If the combination of CRM and call center software is not new, we need to credit Zendesk for making one of the boldest moves in pursuing it. Over the past couple of years, the company has been growing its solution set beyond customer support. Let’s continue our exploration of the new kids in the customer interaction management space with them.
A bit of history
In early 2000, Siebel, after creating the CRM category by federating sales force automation and customer service, added interaction routing to its suite. It triggered the first wave of trying to combine CRM and call center software. It was making a lot of sense – both were already two of the main building blocks of a customer interaction management stack – but these applications were coming from two disjointed worlds and were hard to integrate.
Despite making 30% of its business with call center departments, Siebel remained challenged in meeting the needs of its large customers. It bought Ineto to ramp up its call center capabilities and, after being acquired by Oracle, snapped up Telephony@Work. However, most enterprises continued to purchase the two capabilities independently and Oracle ended up sunsetting the combined offer. SAP followed its nemesis by purchasing Wicom. If the company is still offering it as Hybris Service Engagement Center, market traction has remained limited.
One cannot provide a historical perspective on the coming together of these two markets without discussing Salesforce. Its Service Cloud product has become a dominant force and includes many interaction management components. Without revealing too much of a future article in the series, it is striking to note that, if the cloud giant has been adding to its arsenal all digital channels, it has stayed away from call management, only adding some telephony capabilities to its Sales Cloud.
Enters Zendesk
The company entered the call center market in 2015 with the stealth launch of its Advanced Voice solution. At its November 2015 earnings call, it was already sharing 30 early customers, and its intention to provide a complete solution that would democratize access to call center capabilities. The company has also integrations with best-of-breed contact center providers to serve upper-end segments.
The offer was since renamed Talk and lives up to the company's "beautifully simple" promise. I felt ready to configure the product after watching the 30-minute online training session. Talk is built on Twilio but, more importantly, as a seamless extension of Support, the company customer service and ticketing application. It is easy to deploy: the rollout at 99 design, a marketplace with offices on four continents took only two days.

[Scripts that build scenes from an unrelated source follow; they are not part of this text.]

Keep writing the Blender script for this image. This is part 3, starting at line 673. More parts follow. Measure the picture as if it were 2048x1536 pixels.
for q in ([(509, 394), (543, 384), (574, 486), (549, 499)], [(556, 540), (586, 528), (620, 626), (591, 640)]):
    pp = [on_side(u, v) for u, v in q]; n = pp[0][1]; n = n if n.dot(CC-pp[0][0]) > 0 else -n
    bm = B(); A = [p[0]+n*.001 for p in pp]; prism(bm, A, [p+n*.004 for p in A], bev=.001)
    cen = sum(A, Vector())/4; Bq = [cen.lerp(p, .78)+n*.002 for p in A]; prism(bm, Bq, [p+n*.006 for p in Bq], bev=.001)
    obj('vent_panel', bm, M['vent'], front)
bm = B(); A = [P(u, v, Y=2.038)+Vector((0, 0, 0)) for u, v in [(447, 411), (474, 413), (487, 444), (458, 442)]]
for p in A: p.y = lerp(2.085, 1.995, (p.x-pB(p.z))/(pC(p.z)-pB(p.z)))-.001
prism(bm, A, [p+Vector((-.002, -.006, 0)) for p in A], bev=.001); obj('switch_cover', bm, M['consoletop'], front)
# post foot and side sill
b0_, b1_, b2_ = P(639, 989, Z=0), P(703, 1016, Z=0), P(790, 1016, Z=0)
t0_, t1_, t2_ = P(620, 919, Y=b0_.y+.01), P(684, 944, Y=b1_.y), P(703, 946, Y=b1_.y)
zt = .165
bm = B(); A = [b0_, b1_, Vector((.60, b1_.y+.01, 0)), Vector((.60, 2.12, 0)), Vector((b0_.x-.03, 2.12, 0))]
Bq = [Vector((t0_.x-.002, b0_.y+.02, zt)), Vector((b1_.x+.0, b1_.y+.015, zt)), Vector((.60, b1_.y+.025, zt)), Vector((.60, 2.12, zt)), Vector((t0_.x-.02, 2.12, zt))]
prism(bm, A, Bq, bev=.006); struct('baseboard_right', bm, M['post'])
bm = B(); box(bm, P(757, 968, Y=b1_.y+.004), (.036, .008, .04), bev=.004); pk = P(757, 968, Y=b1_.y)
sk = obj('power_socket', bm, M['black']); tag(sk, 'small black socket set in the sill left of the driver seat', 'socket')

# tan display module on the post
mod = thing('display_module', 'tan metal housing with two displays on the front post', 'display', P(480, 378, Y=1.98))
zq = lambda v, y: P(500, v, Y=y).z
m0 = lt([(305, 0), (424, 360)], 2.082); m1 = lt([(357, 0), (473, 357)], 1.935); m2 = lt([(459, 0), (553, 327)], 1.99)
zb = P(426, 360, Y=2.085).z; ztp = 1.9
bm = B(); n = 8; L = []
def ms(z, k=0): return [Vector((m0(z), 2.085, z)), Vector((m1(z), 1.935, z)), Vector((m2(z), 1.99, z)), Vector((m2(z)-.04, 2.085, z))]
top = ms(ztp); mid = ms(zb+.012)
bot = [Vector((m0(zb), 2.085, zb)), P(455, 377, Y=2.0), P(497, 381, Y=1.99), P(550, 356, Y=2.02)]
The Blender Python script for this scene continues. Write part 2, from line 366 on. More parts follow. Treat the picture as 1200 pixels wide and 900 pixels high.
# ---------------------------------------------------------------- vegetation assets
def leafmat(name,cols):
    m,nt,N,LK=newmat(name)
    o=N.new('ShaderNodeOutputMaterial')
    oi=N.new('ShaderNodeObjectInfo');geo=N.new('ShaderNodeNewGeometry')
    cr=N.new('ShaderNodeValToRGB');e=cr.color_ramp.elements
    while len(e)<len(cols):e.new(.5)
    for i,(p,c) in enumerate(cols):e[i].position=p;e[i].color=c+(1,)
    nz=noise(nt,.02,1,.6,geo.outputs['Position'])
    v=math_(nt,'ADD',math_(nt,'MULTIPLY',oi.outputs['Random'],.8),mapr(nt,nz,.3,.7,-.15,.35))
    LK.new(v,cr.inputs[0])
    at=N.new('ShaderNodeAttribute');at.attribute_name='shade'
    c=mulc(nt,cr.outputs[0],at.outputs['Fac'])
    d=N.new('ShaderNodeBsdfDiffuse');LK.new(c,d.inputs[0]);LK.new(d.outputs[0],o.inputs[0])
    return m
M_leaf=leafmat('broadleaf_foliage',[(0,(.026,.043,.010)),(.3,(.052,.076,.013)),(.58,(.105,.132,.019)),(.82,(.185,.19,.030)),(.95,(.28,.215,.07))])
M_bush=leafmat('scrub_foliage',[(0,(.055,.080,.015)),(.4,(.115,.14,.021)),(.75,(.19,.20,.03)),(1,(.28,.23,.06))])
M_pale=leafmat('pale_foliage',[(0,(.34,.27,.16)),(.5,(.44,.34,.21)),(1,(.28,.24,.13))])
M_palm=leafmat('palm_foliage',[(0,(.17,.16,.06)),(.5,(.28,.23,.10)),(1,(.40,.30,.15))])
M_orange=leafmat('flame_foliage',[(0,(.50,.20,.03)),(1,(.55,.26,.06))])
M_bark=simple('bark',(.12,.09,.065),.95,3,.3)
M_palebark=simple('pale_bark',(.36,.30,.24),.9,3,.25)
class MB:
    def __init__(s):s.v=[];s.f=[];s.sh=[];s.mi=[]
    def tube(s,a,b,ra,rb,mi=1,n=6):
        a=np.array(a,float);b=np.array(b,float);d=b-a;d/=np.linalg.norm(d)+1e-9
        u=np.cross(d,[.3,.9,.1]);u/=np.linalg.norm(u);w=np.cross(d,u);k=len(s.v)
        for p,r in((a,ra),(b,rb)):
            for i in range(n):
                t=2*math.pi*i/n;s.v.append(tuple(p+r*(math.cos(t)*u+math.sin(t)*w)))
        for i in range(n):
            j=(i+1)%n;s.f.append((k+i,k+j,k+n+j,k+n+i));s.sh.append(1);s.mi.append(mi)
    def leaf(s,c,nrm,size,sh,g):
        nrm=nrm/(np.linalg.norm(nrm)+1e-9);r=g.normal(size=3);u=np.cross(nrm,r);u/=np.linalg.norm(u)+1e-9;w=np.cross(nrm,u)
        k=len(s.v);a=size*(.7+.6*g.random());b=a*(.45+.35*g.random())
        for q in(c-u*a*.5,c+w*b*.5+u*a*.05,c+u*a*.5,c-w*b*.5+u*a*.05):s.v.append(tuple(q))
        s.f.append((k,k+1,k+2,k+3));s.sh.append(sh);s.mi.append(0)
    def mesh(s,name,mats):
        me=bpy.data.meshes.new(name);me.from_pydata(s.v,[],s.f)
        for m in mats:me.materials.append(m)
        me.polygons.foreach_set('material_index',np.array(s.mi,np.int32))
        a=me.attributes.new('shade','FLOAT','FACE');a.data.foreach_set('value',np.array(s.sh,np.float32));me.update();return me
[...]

The product is also easy to manage. It is not uncommon to have Zendesk being used without a dedicated administrator. When doing my research for this article, I found over 2,500 Salesforce Administrator jobs available on Indeed.com but only 75 for Zendesk, way lower than what the relative revenues of the two companies would have suggested.
The product simplicity makes the product appealing to customer support organizations that have been relying so far on just a PBX for telephony and are foreign to the sophistication of call centers and ACDs. It eventually enables its adoption beyond pure call center departments like the Tennessee Department of Labor and Workforce Development.
Despite investors asking Zendesk for a timeline for its new products to cross the 10% of revenue mark, the company hasn’t disclosed the breakdown of its sales. Its website lists many references using Talk, suggesting good traction with small and midsize businesses (SMB). It also maintains a pretty active roadmap.
A broad footprint
If you take a step back and look at the entire Zendesk product suite, it actually covers a large footprint that goes beyond the combination of customer support and call center software:
Zendesk's go-to-market has probably prevented the appreciation of the breadth of its offering. Many of its product additions were made while the company needed to show investors how it could grow revenues to $1B. It backed its aspirations with plans to move upmarket and add new products. When Zendesk rebranded itself in 2016, it placed a strong emphasis on individual product lines:
Going deep or going broad?
If we put aside chat, a market that Zendesk entered directly with the acquisition of Zopim, the company has had a "flanking" approach to penetrate adjacencies. It was one of the first vendors to add machine learning capabilities to its suite when it introduced its Satisfaction Prediction application in 2015. It was also the first to bring weave customer service capabilities into IoT devices. However, the company needs to go deeper to participate in these segments beyond extending its core Support product.
In the SMB market, Talk has shown an appetite for a combined CRM and Contact Center solution. It has been mostly sold to the Support installed base. Zendesk needs to expand its feature set to be successful with greenfield opportunities looking for omnichannel solutions.
As it moves upmarket, Zendesk will have to find a balanced path between these two opportunities. It will hinge on its ability to sharpen its focus in terms of market categories and the type of businesses it wants to serve.
Zendesk has become an important participant to watch in the customer interaction management space. Its moves have already triggered a deeper rapprochement between the CRM and Call Center markets. The company has also shown its ability to disrupt markets either with innovative offers that transcend existing categories or by simplifying existing ones.